At Wed, 14 Jan 2015 09:15:36 +0100, Lars-Peter Clausen wrote:
On 01/14/2015 08:43 AM, Takashi Iwai wrote:
At Tue, 13 Jan 2015 21:54:12 +0000, Mark Brown wrote:
On Tue, Jan 13, 2015 at 06:24:44PM +0100, Takashi Iwai wrote:
Wang, Jiada (ESD) wrote:
I am using i.MX6Q sabreSD board, which have imx_wm892 machine driver, wm8962 codec and SSI CPU DAI,
I got Kernel crash when unloading audio drivers (playback stream is active) modprobe -r snd_soc_imx_wm8962 modprobe -r snd_soc_fsl_ssi modprobe -r snd_soc_wm8962
The root problem is that you can unload the module while playing. The corresponding module refcounts should have been increased during used.
Do we miss [try_]module_get() somewhere in ASoC?
That doesn't help, users can still forcibly unbind the driver at runtime without loading the module - and there's always the potential for actually hotpluggable hardware.
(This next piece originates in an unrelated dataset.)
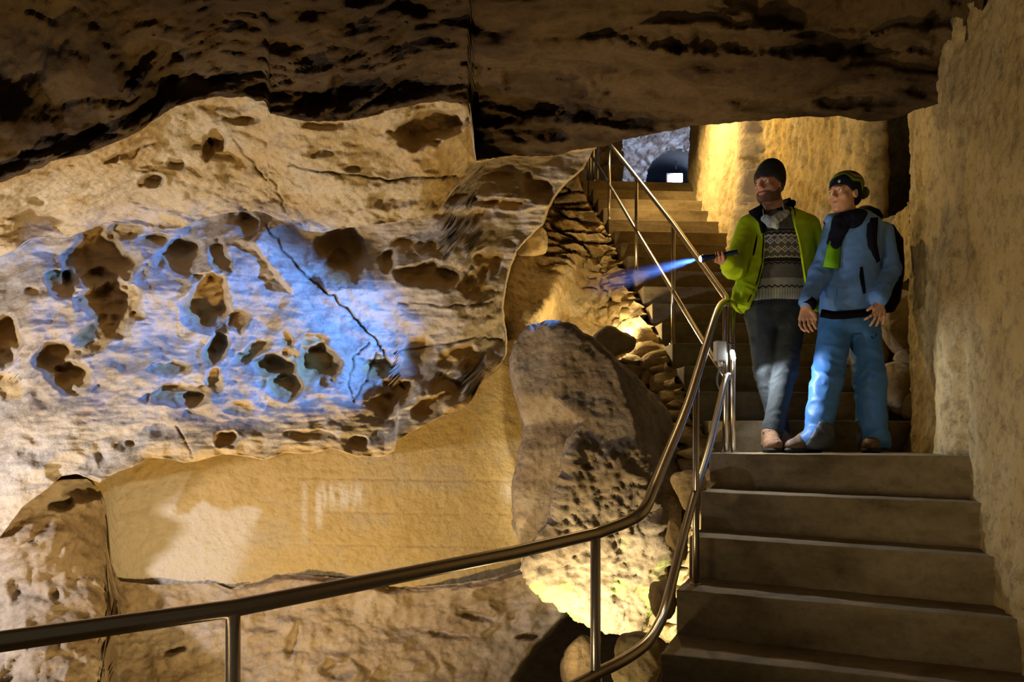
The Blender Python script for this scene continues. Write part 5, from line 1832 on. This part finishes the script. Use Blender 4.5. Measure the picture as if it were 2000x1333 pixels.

The teardown paths should be able to cope somewhat gracefully.
The module refcount has to be handled while being used for stopping module unload. That's irrelevant from the dynamic unbinding support itself. Of course, the module refcount doesn't save the world, but it's the right fix for this particular scenario.
Refcounting won't help in this case. The issue is caused by a delayed work item that gets launched when the PCM stream is stopped. So if you decrease the refcount when the stream is stopped you still have a window where it is possible to remove the module while the work is still being scheduled.
OK, so it's not about active stream. From the reporter's description, I supposed that the module gets unloaded while playing a stream, which shouldn't be allowed.
And while we do flush the scheduled work when we remove the ASoC card this is done before snd_card_free() is called. So when snd_card_free() is called it gets re-scheduled again. I think the correct fix is to add a snd_card_disconnect() at the very top of soc_cleanup_card_resources().
Or move the most code of soc_cleanup_card_resources() to card->private_free or such to be called from snd_card_free(), and snd_soc_unregister_card() just needs to call snd_card_free(). This will trigger the disconnection, settle down the device usages then release the soc resources gracefully.